• [Written problem] Each line containing the word "scene" should be found and copied.
________________________
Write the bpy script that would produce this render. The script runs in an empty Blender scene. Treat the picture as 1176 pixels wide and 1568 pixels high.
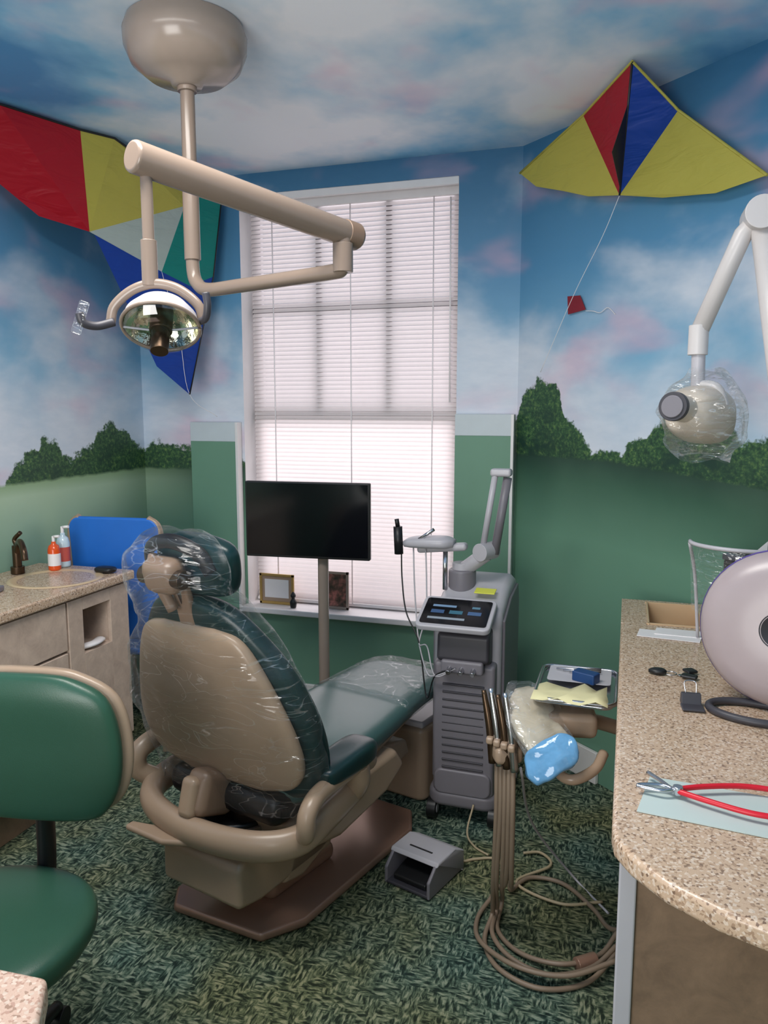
import bpy, bmesh, math, random
from mathutils import Vector, Matrix, noise
random.seed(4)
S=bpy.context.scene
try:
    S.view_settings.view_transform='Standard'; S.view_settings.look='None'
except Exception: pass

# ---------------------------------------------------------------- materials
def lin(c):
    return tuple(((x/255)/12.92 if x/255<=.04045 else (((x/255)+.055)/1.055)**2.4) for x in c)+(1,)
class NT:
    def __init__(s,name):
        s.m=bpy.data.materials.new(name); s.m.use_nodes=True; s.t=s.m.node_tree; s.t.nodes.clear()
        s.out=s.n('ShaderNodeOutputMaterial')
    def n(s,ty,**k):
        x=s.t.nodes.new(ty)
        for a,b in k.items(): setattr(x,a,b)
        return x
    def l(s,a,b): s.t.links.new(a,b)
    def set(s,sock,v):
        if hasattr(v,'is_output') or isinstance(v,bpy.types.NodeSocket): s.l(v,sock)
        else: sock.default_value=v
    def math(s,op,a,b=0,c=None,clamp=False):
        x=s.n('ShaderNodeMath',operation=op,use_clamp=clamp); s.set(x.inputs[0],a); s.set(x.inputs[1],b)
        if c is not None: s.set(x.inputs[2],c)
        return x.outputs[0]
    def mix(s,f,a,b,bt='MIX'):
        x=s.n('ShaderNodeMix',data_type='RGBA',blend_type=bt); s.set(x.inputs[0],f); s.set(x.inputs[6],a); s.set(x.inputs[7],b); return x.outputs[2]
    def mr(s,v,a,b,c=0,d=1,smooth=False):
        x=s.n('ShaderNodeMapRange'); x.interpolation_type='SMOOTHSTEP' if smooth else 'LINEAR'
        s.set(x.inputs[0],v)
        for i,q in enumerate((a,b,c,d)): s.set(x.inputs[i+1],q)
        return x.outputs[0]
    def noise(s,vec,scale,detail=4,rough=.55,dist=0):
        x=s.n('ShaderNodeTexNoise'); s.l(vec,x.inputs['Vector']); x.inputs['Scale'].default_value=scale; x.inputs['Detail'].default_value=detail
        x.inputs['Roughness'].default_value=rough; x.inputs['Distortion'].default_value=dist; return x.outputs[0]
    def ramp(s,v,stops,interp='LINEAR'):
        x=s.n('ShaderNodeValToRGB'); s.l(v,x.inputs[0]); r=x.color_ramp; r.interpolation=interp
        while len(r.elements)<len(stops): r.elements.new(.5)
        for e,(p,c) in zip(r.elements,stops): e.position=p; e.color=c
        return x.outputs[0]
    def mapping(s,vec,scale=(1,1,1),rot=(0,0,0),loc=(0,0,0)):
        x=s.n('ShaderNodeMapping'); s.l(vec,x.inputs[0]); x.inputs['Scale'].default_value=scale; x.inputs['Rotation'].default_value=rot; x.inputs['Location'].default_value=loc; return x.outputs[0]
    def bsdf(s,col,rough=.5,metal=0,bump=None,bstr=.2,bdist=.01,**k):
        p=s.n('ShaderNodeBsdfPrincipled'); s.set(p.inputs['Base Color'],col); s.set(p.inputs['Roughness'],rough); p.inputs['Metallic'].default_value=metal
        for a,b in k.items(): s.set(p.inputs[a.replace('_',' ')],b)
        if bump is not None:
            b=s.n('ShaderNodeBump'); b.inputs['Strength'].default_value=bstr; b.inputs['Distance'].default_value=bdist; s.l(bump,b.inputs['Height']); s.l(b.outputs[0],p.inputs['Normal'])
        return p.outputs[0]
    def done(s,sh): s.l(sh,s.out.inputs[0]); return s.m
def simple(name,rgb,rough=.5,metal=0,var=.06,scale=12,bump=0,bscale=200,**k):
    t=NT(name); g=t.n('ShaderNodeTexCoord').outputs['Object']
    c=lin(rgb); nz=t.noise(g,scale,3)
    col=t.mix(nz,tuple(x*(1-var) for x in c[:3])+(1,),tuple(min(1,x*(1+var)) for x in c[:3])+(1,))
    b=t.noise(g,bscale,2) if bump else None
    return t.done(t.bsdf(col,rough,metal,bump=b,bstr=bump,bdist=.002,**k))

def mural():
    t=NT('painted_mural'); uv=t.n('ShaderNodeUVMap'); sp=t.n('ShaderNodeSeparateXYZ'); t.l(uv.outputs[0],sp.inputs[0])
    s,z=sp.outputs[0],sp.outputs[1]; vec=uv.outputs[0]
    base=t.ramp(t.mr(z,1.2,2.75),[(0,lin((218,220,230))),(.17,lin((186,206,222))),(.38,lin((128,180,210))),(.65,lin((84,144,184))),(1,lin((54,110,148)))])
    w=t.noise(t.mapping(vec,(.9,1.3,1),(0,0,.35),(1.2,.3,0)),1.5,5,.5,.2)
    hz=t.mr(z,2.75,1.6,-.17,.14)
    cm=t.mr(t.math('ADD',w,hz),.44,.72,0,.88,True)
    c=t.mix(cm,base,lin((224,228,236)))
    pn=t.noise(t.mapping(vec,(1,1.8,1),(0,0,.5),(7,3,0)),1.9,3,.45,.3)
    c=t.mix(t.mr(pn,.50,.72,0,.5,True),c,lin((220,174,194)))
    br=t.noise(t.mapping(vec,(3,9,1),(0,0,.7)),3,3)
    c=t.mix(t.mr(br,.3,.7,0,.12),c,lin((84,140,178)))
    G=t.math('ADD',t.mr(s,.4,2.0,1.27,1.385),t.mr(s,2.6,3.3,0,-.055))
    pts=[(-1.6,1.27),(-1.03,1.26),(-.98,1.30),(-.92,1.37),(-.86,1.40),(-.80,1.41),(-.75,1.455),(-.70,1.45),(-.64,1.38),(-.57,1.37),(-.5,1.40),(-.44,1.41),(-.38,1.48),(-.28,1.51),(-.2,1.49),(-.1,1.43),(0,1.37),(.06,1.41),(.2,1.39),(.4,1.36),(.8,1.30),(1.8,1.34),(1.97,1.44),(2.03,1.55),(2.06,1.63),(2.12,1.68),(2.2,1.715),(2.27,1.70),(2.32,1.62),(2.36,1.54),(2.44,1.50),(2.5,1.43),(2.63,1.41),(2.70,1.45),(2.80,1.50),(2.90,1.58),(3.05,1.60),(3.16,1.55),(3.21,1.47),(3.35,1.58),(3.8,1.6)]
    fc=t.n('ShaderNodeFloatCurve'); t.l(t.mr(s,-1.6,3.8),fc.inputs['Value']); cu=fc.mapping.curves[0]
    P=[((a+1.6)/5.4,(b-1.2)/.6) for a,b in pts]
    cu.points[0].location=P[0]; cu.points[1].location=P[-1]
    for p in P[1:-1]: cu.points.new(*p)
    fc.mapping.update()
    T=t.math('MULTIPLY_ADD',fc.outputs[0],.6,1.2)
    ln=t.noise(vec,16,2,.5); ln2=t.noise(vec,80,3,.6)
    T2=t.math('ADD',T,t.math('ADD',t.math('MULTIPLY_ADD',ln,.12,-.06),t.math('MULTIPLY_ADD',ln2,.05,-.025)))
    dt=t.math('SUBTRACT',T2,z)
    tm=t.mr(dt,-.006,.010)
    leaf=t.ramp(t.noise(vec,55,5,.75),[(.38,lin((26,56,40))),(.5,lin((48,86,54))),(.6,lin((88,120,66))),(.72,lin((146,160,96)))])
    cl=t.noise(vec,11,2)
    leaf=t.mix(t.math('MULTIPLY',t.mr(dt,.0,.2),t.mr(cl,.35,.6)),leaf,lin((24,56,44)))
    c=t.mix(tm,c,leaf)
    gn=t.noise(vec,2.5,3)
    dist=t.math('SUBTRACT',G,z)
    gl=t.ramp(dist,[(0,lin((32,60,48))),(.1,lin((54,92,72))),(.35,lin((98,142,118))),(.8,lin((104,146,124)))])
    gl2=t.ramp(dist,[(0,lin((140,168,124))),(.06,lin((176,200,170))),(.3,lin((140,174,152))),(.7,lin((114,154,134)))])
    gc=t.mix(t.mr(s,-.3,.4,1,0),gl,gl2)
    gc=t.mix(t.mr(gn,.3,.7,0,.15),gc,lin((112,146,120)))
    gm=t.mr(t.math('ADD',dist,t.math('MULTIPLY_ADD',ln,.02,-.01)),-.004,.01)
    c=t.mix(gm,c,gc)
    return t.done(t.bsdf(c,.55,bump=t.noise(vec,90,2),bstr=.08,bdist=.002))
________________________
• [Exercise response]
Write the bpy script that would produce this render. The script runs in an empty Blender scene. Treat the picture as 1176 pixels wide and 1568 pixels high.
S=bpy.context.scene